Stranger Danger: Family Values, Childhood, and the American Carceral State - Dr. Paul Renfro talked to Robert Gonzalez

Sat, 04/04/20
Paul Renfro

            While working on his doctorate degree at the University of Iowa, Paul Renfro was captivated by the story of two young girls who went missing and the language around their disappearance. People saying, “this shouldn’t happen here,” and notions of racial and regional innocence sparked his interest. Stranger Danger discusses the phenomenon of missing children and its resonance beginning in the late seventies and early eighties.

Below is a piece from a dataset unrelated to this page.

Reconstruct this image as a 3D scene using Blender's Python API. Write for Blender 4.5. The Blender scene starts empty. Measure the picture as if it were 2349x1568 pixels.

            Throughout the eight-year process in writing this book, Dr. Renfro found it emotionally difficult at times to analyze these past disappearances of children. “It is very challenging and disturbing, especially considering that a lot of these cases ended in tragedy, not only in the ultimate tragedy of a child being murdered, but often times many parents discuss the fact that not knowing is harder, so it’s actually a relief when they learn that their child has been murdered. So that very idea is very unsettling.” Stranger Danger works to deconstruct the fears many parents have about protecting their children from this “perceived threat,” explaining how a child is far more likely to be abducted by a family member, be a runaway, or be thrown out of their house than be taken by a stranger. The book explores how the stranger danger rhetoric obscures these facts, thus creating a legal and cultural regime that addresses this exceptionally rare sort of crime.

            Stranger Danger dissects the culture surrounding missing children, its effects on American politics, and vice versa. The book, available for preorder from Oxford University Press (https://bit.ly/3aE3JMp), has already received stellar reviews from various well-known academics such as Pulitzer Prize winner Heather Anne Thompson. Dr. Renfro hopes the reader takes away, “that childhood can be political and that innocence can be political and that often times our fears can unleash really dangerous things.”